PSM reviewed how the company’s Autotune rack-mounted controls solution, now 10 years mature in version 3, can satisfy small goals, like saving minutes on a simple-cycle unit startup, and large ones, like customizing a unit for greater fuel flexibility, capacity augmentation, and better turndown. Autotune is a machine-learning solution—it captures data from successful and unsuccessful starts/load change events. Need for tuning decreases as learning progresses.

MD&A’s Michael Broggi, along with Craig Corzine, CSE Engineering Inc (MD&A purchased the rights to CSE’s IBECs HMI platform), touted IBECs ability to integrate disparate control systems in older plants—such as turbine excitation, continuous emissions monitoring (CEMS), vibration monitoring, gas condition monitoring, generator relays, auxiliary PLCs, and balance of plant. Critical areas for success focused on by the presenters are time synchronization, sequence of events, high-speed data transmission versus historian-type data rates, data export, encryption, alarms, and reports.
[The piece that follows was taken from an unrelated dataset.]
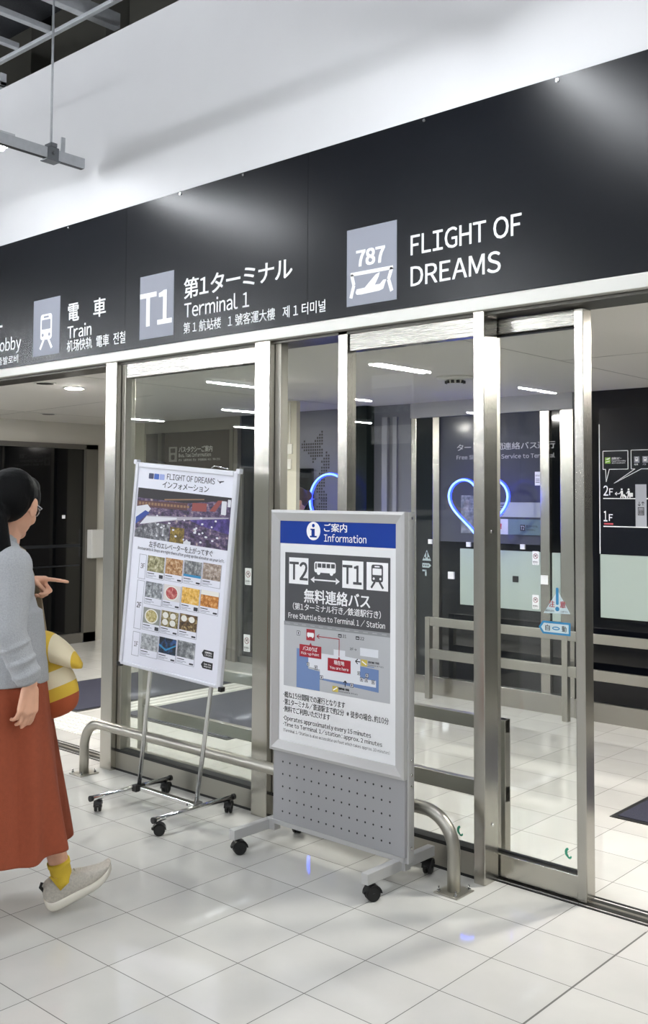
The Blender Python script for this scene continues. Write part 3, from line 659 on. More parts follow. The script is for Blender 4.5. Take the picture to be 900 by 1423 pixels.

TC&E’s John Downing presented his firm’s capabilities with digital front ends (DFE) for exciter controls. The company boasts over 200 Innovation Series load commutated inverters (LCIs) with DFEs. TC&E has partnered with Basler Electric and Emerson for full exciter replacements. Some of the additional reliability scope can include water-cooled busbar and resistor components testing and replacement; check valves, 3-way pump valves, and other pump panel components, and Nato board replacement.

Gas Turbine Controls. Capping Week 1, Chief Engineer Abel Rochwarger addressed solutions for GE TIL-1524 (when one exhaust TC fails high) and GE TIL-1275 (high P2 pressure control), as well as for speed-pickup spikes, date cards from 1990-2001, and other cards in the Mark V and VI control systems.

Cemtek KVB-Enertec’s Gary Caccciatore discussed the benefits of using the company’s cross stack TDL/DOAS technology to measure O2, CO, CH4, NOx, and NH3 on gas-turbine inlet monitoring in pace of the typical extractive CEMS technology. Advantages include immediate response time, accuracy, and reduced CEMS maintenance and spare parts.